• [Records shown]
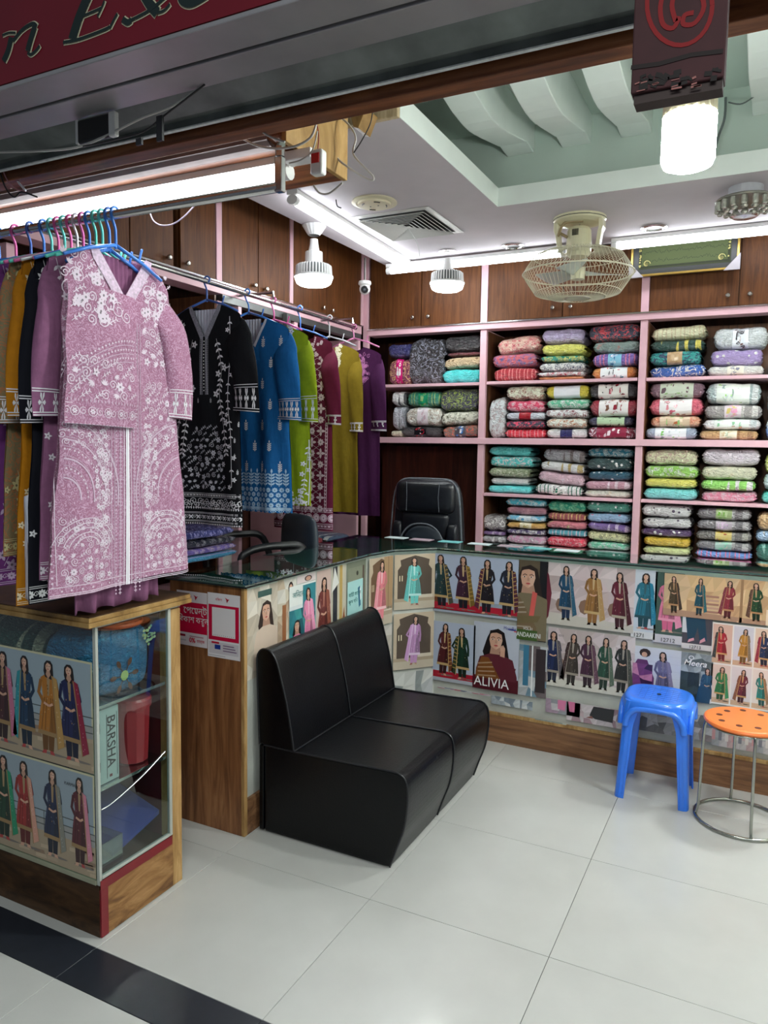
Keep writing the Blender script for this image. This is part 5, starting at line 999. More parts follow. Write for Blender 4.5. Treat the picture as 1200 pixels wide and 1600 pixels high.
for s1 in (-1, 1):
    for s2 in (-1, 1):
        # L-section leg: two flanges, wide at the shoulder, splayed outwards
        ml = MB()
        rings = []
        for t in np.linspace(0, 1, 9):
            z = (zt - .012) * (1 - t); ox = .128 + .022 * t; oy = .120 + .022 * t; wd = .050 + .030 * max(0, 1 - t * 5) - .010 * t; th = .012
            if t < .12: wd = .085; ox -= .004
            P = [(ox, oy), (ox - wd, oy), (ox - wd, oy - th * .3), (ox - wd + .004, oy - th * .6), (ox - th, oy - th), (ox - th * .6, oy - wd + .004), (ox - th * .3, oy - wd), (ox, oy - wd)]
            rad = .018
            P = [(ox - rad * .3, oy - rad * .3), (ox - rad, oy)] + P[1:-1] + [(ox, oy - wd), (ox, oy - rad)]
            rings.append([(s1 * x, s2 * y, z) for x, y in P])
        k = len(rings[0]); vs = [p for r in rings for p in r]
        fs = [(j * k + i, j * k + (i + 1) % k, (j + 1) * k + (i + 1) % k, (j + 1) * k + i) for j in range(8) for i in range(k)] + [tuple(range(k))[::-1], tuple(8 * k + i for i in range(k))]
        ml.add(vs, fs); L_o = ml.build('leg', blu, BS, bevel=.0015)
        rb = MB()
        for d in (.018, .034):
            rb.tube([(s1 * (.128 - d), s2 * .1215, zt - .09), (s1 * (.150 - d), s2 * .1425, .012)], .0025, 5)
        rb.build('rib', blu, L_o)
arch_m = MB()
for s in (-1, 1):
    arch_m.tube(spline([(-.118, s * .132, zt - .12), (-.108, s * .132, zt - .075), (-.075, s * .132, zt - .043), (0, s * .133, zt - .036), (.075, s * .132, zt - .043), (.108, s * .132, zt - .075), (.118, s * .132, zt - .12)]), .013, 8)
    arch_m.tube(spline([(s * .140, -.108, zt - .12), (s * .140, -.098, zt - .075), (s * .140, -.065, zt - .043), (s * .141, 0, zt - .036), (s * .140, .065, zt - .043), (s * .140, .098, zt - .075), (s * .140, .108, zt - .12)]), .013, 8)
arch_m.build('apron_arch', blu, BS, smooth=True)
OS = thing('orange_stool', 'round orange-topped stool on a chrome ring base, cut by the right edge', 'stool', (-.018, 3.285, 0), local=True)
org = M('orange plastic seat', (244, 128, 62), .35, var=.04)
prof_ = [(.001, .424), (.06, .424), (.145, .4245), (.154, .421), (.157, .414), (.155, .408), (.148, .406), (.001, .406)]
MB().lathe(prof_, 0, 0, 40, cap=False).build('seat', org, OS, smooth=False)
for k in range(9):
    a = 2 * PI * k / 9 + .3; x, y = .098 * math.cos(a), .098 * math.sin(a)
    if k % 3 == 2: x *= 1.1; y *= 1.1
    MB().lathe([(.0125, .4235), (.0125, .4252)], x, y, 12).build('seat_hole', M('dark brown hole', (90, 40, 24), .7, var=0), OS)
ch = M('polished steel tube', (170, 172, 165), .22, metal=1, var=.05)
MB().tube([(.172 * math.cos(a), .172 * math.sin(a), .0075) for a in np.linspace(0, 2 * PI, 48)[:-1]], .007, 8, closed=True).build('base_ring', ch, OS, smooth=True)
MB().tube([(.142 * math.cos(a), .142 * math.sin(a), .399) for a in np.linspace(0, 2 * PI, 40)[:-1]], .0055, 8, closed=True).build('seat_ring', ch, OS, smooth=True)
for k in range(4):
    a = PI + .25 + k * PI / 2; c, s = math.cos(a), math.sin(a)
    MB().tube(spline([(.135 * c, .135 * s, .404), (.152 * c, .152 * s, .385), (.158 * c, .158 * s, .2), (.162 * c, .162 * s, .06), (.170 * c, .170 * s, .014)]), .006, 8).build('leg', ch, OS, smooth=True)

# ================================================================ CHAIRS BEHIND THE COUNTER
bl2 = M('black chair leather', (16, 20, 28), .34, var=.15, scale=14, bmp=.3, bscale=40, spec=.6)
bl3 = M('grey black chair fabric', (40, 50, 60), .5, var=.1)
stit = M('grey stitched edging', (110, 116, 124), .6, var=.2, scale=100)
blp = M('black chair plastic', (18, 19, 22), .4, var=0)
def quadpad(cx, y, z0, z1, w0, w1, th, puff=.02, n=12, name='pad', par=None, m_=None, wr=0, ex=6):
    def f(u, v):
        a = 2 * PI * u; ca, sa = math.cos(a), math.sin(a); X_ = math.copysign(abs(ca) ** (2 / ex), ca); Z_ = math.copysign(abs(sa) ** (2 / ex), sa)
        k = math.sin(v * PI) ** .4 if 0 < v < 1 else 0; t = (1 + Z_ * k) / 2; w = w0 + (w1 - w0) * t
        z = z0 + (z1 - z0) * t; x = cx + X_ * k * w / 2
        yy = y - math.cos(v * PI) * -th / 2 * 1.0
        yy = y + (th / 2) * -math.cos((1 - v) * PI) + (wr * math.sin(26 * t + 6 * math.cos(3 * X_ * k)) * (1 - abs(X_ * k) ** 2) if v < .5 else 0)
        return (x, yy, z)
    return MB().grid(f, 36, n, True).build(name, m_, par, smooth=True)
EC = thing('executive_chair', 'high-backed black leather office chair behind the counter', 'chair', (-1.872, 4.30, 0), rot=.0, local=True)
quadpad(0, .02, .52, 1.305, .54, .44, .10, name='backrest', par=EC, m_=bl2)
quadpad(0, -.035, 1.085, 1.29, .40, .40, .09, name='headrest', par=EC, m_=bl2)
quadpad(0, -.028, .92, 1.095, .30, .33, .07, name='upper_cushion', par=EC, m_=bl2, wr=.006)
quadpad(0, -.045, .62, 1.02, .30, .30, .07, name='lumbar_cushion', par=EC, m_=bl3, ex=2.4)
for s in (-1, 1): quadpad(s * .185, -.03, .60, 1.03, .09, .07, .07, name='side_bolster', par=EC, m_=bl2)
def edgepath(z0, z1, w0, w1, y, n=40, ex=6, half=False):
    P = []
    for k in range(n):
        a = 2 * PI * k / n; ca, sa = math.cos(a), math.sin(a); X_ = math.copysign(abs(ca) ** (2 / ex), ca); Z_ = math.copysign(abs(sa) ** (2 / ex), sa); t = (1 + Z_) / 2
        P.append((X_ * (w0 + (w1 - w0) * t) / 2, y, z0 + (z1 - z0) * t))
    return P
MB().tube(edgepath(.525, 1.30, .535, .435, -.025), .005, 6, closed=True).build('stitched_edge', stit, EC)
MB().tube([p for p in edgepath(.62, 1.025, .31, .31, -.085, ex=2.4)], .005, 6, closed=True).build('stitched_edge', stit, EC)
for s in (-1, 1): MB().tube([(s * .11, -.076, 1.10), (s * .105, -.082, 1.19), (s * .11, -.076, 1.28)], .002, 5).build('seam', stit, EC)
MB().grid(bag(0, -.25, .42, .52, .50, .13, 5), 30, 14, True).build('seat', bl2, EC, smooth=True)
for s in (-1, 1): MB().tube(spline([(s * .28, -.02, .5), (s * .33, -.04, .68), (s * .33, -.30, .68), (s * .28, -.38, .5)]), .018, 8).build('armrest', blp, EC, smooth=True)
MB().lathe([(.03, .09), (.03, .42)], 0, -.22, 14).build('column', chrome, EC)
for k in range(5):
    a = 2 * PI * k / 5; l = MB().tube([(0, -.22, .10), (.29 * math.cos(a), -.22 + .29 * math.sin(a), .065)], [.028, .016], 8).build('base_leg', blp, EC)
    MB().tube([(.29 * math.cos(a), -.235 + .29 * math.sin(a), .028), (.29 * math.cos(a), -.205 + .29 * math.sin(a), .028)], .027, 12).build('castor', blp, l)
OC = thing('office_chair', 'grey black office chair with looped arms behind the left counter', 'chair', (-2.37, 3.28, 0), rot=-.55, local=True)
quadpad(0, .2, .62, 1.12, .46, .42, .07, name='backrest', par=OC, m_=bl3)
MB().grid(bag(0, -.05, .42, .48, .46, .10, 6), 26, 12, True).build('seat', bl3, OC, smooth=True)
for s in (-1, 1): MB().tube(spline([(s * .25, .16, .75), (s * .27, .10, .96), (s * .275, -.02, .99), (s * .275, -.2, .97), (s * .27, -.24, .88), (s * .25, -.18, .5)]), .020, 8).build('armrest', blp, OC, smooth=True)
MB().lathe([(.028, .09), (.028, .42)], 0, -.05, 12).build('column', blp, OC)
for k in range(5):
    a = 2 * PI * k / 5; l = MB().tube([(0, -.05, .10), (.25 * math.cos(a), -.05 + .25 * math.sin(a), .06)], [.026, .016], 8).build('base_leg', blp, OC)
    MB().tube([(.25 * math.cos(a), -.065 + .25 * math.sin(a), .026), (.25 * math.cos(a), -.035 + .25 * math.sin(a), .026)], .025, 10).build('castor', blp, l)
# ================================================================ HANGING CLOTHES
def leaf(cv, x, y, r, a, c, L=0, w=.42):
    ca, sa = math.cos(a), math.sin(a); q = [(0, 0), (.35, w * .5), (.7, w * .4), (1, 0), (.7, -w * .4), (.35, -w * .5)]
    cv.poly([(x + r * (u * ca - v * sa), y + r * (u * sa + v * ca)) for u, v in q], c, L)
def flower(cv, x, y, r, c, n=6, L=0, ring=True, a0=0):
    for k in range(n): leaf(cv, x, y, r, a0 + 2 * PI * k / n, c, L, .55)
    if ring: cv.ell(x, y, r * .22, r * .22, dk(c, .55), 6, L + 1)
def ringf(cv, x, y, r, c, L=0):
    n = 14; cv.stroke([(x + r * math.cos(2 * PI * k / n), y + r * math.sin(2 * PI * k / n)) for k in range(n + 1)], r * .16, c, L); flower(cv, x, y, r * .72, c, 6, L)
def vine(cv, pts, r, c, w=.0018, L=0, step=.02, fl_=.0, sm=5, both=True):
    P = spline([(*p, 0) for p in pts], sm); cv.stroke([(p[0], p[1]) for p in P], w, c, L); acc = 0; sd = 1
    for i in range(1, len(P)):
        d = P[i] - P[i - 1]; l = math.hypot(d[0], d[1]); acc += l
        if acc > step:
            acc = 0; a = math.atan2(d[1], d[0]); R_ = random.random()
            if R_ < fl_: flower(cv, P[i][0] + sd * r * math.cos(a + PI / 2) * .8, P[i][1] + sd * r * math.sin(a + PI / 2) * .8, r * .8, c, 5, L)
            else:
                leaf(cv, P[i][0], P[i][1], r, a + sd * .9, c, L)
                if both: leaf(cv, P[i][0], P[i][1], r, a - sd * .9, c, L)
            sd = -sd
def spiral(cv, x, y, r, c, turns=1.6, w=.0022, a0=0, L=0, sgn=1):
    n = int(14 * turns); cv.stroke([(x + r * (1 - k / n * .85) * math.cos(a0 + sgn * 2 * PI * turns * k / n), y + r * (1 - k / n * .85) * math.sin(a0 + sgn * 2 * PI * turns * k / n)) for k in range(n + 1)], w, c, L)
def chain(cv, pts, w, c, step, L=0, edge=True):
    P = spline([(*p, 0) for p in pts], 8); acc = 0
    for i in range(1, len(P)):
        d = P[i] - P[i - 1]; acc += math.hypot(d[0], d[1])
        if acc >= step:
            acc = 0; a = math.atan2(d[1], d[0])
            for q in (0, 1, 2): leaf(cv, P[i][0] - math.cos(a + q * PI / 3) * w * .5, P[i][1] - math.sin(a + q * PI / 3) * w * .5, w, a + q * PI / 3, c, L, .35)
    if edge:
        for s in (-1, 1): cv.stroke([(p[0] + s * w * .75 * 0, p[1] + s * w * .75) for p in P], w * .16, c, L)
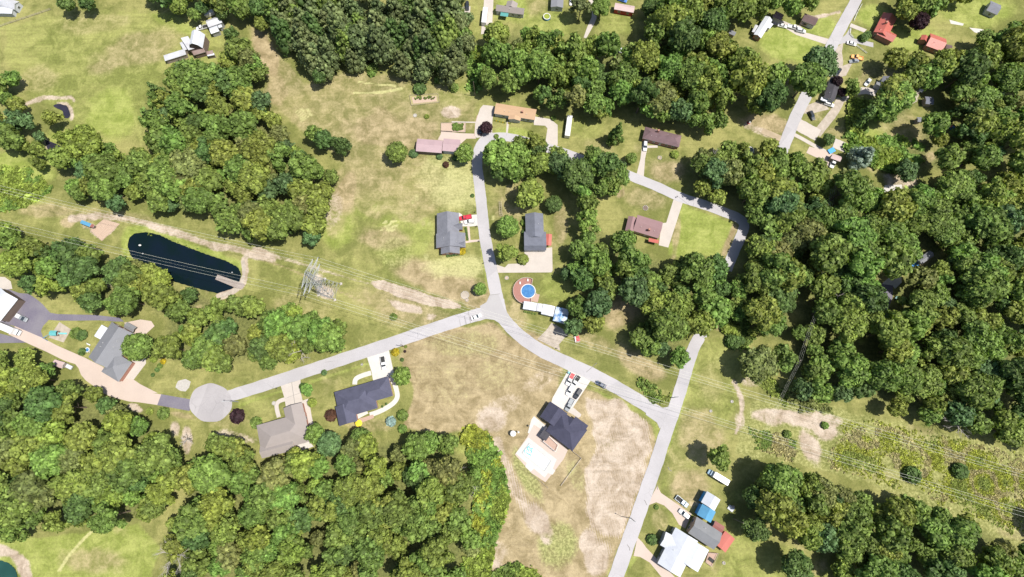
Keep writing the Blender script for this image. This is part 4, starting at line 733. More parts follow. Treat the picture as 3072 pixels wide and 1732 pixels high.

• [Brief]
Report all lines of the data that include the word "image".

• [The reply]
Keep writing the Blender script for this image. This is part 5, starting at line 999. More parts follow. Write for Blender 4.5. Treat the picture as 1200 pixels wide and 1600 pixels high.
Keep writing the Blender script for this image. This is part 4, starting at line 733. More parts follow. Treat the picture as 3072 pixels wide and 1732 pixels high.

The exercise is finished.